2. It is the case of the appellant that the constitution of the society does not provide for any such restriction as indicated in the second part of clause VIII of the notice. Therefore, that part was ultra vires the constitution of the society and the rules as also the Multi-State Co-operative Societies Act,
2002. The argument given by the learned counsel for the respondent for introduction of the second part of clause VIII in the said notice was that bye-law 28(e) stipulated that “the term of the delegate shall be five years from the date of election”. From this, it was inferred that a person who contemplates on contesting the election must have at least five years of membership remaining and that is why the said condition was put in the second part of clause (VIII) of the election notice. We are not going into this controversy inasmuch as this has not been addressed by the learned Single Judge. This is so because the learned Single Judge rejected the Section 9 petition filed by the appellant / petitioner on the ground of maintainability. This was done on the basis of an interpretation of Section 84 of the Multi-State Co-operative Societies Act, 2002 (hereinafter referred to as “the 2002 Act”). Section 84 of the 2002 Act reads as under:-
3. Furthermore, Section 84(1) clearly stipulates that notwithstanding anything contained in any other law for the time being in force, if any dispute touches upon the constitution, management or business of a multi- State co-operative society, the same can be referred to arbitration. Sub- Section (2) of Section 84 is a deeming provision which indicates certain instances which are deemed to be disputes touching upon the constitution, management or business of a multi-State co-operative society. It does not mean that a dispute which would otherwise touch upon the constitution, management or business of a multi-State Co-operative society but does not find mention in the clauses (a), (b) or (c) of sub-section 2 would not be a dispute referable to arbitration. In any event, the learned counsel for the appellant submitted that the dispute that he seeks to raise would be covered under Section 84(2)(c) inasmuch as it is a dispute in connection with the election of any officer of a multi-state co-operative society. His argument is that in the first place the delegates have to be elected and it is from the delegates that officers would be elected. If a person is shut out from being elected as a delegate, it is obvious that he would be shut out from being elected as an officer and, therefore, if there is a dispute with regard to election of an delegate, it would be covered under the expression given in Section 84(2)(c).

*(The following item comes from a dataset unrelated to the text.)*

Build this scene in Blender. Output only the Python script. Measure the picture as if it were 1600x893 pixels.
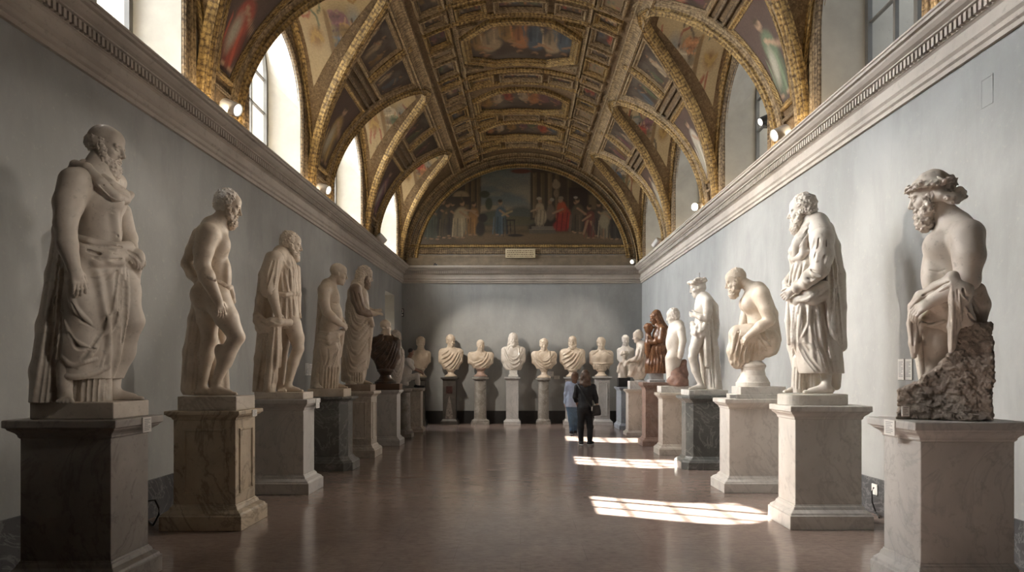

4. We may also point out sub-section (3) of Section 84 which clearly stipulates that if any question arises whether a dispute referred to arbitration under this Section is or is not a dispute touching the constitution, management or business of a multi-State co-operative society, the decision thereon of the arbitrator shall be final and shall not be called in question in any court. In other words, whether a dispute is arbitrable or not in the sense as to whether it is covered by the expression ‘dispute’ touching upon the constitution, management or business of a multi-State co-operative society, is also to be decided by the arbitrator.
5. It is then obvious that the matter in any event has to be determined by the arbitrator. If that be the case, then a petition under Section 9 would, in our view, be maintainable. We may also point out sub-section (5) of Section 84 which we have extracted above, which clearly stipulates that save as otherwise provided in the Act of 2002, the provisions of the Arbitration and Conciliation Act, 1996 will apply to all arbitrations under the 2002 Act as if the proceedings for arbitration were referred for settlement or decision under the provisions of the Arbitration and Conciliation Act, 1996. This is one more reason as to why we find that the petition under Section 9 was maintainable before the learned Single Judge.
6. For all these reasons, we feel that the impugned order cannot be sustained and the same is set aside. As a result, the matter is remitted to the learned Single Judge to decide the application under Section 9 on merits. The appeal is allowed as above. The petition may be listed before the learned Single Judge on 22.07.2015 in the first instance for directions.